Setting Out

The first step in constructing a successful patio is accurate setting out, to make this task easier you will need the following items:

Fencing pins (Steel marker pins or thin wooden stakes)
Brick Line (Thin nylon string)
Spray-line (Marking paint)
Tape measure
Large right angle
Scale ruler, paper, etc

You must first have the shape of you patio drawn on paper with all dimensions marked. Accurate measurements will help you order the correct amount of materials, which will save wasted time and money. The drawing should be to scale so that measurements can be taken directly from the drawing and marked out on the ground. You must mark as many measurements as possible on your drawing including the boundaries of the site e.g. Fences, Walls, etc.

Now you’ve drawn your project out on paper it's time to start setting out. Start your setting out with a right angle away from a fixed point, for example a house wall. A simple way to do this is using the 3,4,5 method shown and described below. First put a fencing pin at the end of a wall or door. Put a second pin 3 meters away from the first pin along the same wall. Attached a piece of string to the first pin with a mark 4 metres along its length. Take this piece of string away from the house wall at approximately ninety degrees. Then measure between the second pin and the 4 metre mark on the string adjust the position of the 4m string until you have 5m between both points.

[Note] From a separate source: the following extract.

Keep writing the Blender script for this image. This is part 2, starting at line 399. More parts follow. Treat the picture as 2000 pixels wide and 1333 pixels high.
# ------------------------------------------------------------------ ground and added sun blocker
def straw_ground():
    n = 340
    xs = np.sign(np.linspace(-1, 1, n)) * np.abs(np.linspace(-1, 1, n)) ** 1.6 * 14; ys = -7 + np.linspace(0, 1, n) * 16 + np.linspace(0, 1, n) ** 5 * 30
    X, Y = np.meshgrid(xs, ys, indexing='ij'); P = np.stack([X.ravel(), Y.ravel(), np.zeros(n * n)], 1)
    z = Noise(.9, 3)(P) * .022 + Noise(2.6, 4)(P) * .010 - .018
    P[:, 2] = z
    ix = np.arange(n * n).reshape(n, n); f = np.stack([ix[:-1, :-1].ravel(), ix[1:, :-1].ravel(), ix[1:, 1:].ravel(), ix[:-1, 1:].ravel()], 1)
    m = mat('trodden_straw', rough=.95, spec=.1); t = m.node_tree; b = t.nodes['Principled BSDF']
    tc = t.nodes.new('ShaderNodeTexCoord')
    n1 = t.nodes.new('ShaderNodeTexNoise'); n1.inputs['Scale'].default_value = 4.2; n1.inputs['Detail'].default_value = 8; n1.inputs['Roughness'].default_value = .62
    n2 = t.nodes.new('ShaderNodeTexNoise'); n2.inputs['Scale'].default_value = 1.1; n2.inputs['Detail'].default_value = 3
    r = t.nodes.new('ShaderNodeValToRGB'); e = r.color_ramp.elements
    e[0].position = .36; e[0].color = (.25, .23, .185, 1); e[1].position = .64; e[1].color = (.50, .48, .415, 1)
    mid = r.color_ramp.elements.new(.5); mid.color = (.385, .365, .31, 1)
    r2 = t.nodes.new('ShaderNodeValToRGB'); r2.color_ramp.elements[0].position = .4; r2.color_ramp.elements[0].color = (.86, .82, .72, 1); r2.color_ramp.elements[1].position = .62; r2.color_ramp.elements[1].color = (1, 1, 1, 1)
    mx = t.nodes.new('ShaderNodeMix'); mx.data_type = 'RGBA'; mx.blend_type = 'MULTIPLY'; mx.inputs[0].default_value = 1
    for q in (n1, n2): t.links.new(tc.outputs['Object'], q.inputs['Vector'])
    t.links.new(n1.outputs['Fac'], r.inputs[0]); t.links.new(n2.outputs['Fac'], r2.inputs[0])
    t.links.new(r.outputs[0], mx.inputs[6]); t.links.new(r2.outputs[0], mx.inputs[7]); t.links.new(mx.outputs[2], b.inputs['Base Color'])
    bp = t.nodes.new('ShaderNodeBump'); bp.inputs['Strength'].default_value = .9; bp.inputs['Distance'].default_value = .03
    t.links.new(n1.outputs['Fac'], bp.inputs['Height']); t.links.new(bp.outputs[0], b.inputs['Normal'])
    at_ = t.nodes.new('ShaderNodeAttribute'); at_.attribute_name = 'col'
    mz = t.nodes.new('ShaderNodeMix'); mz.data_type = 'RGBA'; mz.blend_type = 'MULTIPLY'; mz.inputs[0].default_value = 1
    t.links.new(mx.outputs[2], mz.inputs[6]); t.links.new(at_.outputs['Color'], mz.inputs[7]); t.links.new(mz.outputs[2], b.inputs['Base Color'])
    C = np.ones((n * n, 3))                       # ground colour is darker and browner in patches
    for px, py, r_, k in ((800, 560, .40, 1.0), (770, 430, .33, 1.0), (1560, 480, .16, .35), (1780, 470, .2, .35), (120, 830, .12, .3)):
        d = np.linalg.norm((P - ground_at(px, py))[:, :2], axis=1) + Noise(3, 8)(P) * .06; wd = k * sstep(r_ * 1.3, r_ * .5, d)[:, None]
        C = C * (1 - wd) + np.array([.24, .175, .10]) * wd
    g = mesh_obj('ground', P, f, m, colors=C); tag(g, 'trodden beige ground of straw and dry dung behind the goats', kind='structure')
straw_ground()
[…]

This will establish your first right angle, which will provide a starting point for your project. This line can be continued to establish the first edge of the patio area. You can then use this method to establish any of the straight lines need to mark out you patio area, as shown below. It can also be used to establish the centre point of any circles and curves.

We can now start to set out any feature with set radii, simply by establishing the centre of the circle or curve and placing a fencing pin at that point. Then attach a piece of string to the pin with a mark set at the desired radius, then mark the curve with spray-line as shown below.

When setting out uneven curves a different method is necessary. Firstly set out a right angle line running across, but a short distance away from the area where the curve is to be marked out, as shown below. When this line has been established using fencing pins and brick line you can then mark points along the length of the string at 300mm centres. Then at right angles away from the line you can start to plot the curve by measuring away from the line. For this method to be successful your drawing must be to scale i.e 1:50 or 1:100 are normal scales for small gardens. This will allow you to take measurements from the drawing and directly plot them on the ground.